Private tutors might be the rock stars of the fiercely competitive Korean education system (or perhaps like to think they are) but sometimes, life just doesn’t add up – even for the most popular maths teacher.

Jung Kyung-ho plays Choi Chi-yeol in Crash Course in Romance (Netflix; continuing), the big attraction at his private academy. Dazzlingly adept with numbers and the object of much female teenage lust, he is an odious dandy in his personal life, brags about his economic worth, is vain, self-centred (and accordingly lonely) and so stressed he can’t keep food down.

What sometimes feels like it is slipping into a silly caper of a show does, however, take a potentially sinister turn when Chi-yeol, having been ambushed by a young girl student who dashes into his apartment, is photographed with her and seems destined for some ruinous scam. Naturally, outraged social media slaves believe everything they are told.

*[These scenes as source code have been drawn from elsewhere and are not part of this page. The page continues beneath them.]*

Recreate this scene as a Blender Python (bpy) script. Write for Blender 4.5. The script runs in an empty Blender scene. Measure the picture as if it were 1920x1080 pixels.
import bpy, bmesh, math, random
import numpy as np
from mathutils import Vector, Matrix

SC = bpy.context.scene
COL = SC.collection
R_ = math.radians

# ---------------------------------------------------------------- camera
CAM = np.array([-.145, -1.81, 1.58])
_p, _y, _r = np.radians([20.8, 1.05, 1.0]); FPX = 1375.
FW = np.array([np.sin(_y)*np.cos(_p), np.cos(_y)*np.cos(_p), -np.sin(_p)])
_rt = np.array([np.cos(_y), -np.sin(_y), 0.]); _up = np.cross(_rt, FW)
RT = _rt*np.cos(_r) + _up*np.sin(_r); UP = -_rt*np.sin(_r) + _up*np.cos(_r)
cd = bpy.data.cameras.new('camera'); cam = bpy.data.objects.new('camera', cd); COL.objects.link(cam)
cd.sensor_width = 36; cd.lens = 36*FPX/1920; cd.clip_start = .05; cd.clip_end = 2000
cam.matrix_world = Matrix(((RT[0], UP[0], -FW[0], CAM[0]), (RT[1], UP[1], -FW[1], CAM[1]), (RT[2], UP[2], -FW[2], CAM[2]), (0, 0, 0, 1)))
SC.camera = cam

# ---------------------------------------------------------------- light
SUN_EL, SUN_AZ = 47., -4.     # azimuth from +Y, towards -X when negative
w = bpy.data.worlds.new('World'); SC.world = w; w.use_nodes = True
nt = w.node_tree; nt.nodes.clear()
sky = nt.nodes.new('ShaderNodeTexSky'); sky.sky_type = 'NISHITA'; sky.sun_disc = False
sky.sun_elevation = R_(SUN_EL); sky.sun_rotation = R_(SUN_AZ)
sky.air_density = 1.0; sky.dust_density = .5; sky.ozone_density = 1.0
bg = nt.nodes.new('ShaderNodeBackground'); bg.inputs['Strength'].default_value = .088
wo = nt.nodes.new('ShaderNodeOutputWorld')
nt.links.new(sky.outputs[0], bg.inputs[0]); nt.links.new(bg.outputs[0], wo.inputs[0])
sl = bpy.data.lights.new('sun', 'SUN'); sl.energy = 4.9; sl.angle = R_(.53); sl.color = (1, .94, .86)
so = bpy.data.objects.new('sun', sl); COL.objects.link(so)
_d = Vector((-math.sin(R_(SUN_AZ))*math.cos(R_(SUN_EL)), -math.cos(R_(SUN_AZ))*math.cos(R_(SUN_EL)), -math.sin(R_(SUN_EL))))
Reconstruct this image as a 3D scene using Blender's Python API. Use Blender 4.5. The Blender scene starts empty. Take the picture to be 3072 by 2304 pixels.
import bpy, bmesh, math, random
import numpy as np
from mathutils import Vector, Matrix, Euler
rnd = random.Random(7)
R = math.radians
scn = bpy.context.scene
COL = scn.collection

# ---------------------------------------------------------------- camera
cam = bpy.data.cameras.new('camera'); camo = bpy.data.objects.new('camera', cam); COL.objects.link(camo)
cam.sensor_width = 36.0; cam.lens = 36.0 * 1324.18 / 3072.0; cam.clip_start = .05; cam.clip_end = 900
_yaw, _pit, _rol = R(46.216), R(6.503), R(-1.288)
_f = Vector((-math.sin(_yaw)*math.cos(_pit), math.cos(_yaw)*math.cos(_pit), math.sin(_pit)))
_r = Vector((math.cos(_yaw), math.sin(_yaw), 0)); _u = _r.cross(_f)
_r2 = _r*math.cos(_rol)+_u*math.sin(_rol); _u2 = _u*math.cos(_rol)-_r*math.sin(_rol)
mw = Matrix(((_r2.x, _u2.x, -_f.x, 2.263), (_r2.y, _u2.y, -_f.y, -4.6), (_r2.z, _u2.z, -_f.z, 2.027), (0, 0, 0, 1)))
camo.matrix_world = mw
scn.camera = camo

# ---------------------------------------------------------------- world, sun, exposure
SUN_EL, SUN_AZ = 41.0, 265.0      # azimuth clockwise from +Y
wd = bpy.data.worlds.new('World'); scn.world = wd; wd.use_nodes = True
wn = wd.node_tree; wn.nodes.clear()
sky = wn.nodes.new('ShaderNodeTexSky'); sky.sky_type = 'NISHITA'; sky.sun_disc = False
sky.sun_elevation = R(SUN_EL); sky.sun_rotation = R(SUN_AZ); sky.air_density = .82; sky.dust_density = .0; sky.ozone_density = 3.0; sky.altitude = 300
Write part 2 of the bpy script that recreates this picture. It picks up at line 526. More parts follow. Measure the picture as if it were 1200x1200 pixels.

An unlikely series of events puts Chi-yeol in the same orbit as banchan shop owner Nam Haeng-seon (Jeon Do-yeon); and although they are hardly matched economically or socially, she might just turn out to be his saviour – or at least make him more human. Heart-rending backstories come into play, but nothing brings them together quite like a drunken clinch in the street.

Who knew “logarithmic and exponential functions” could be sexy?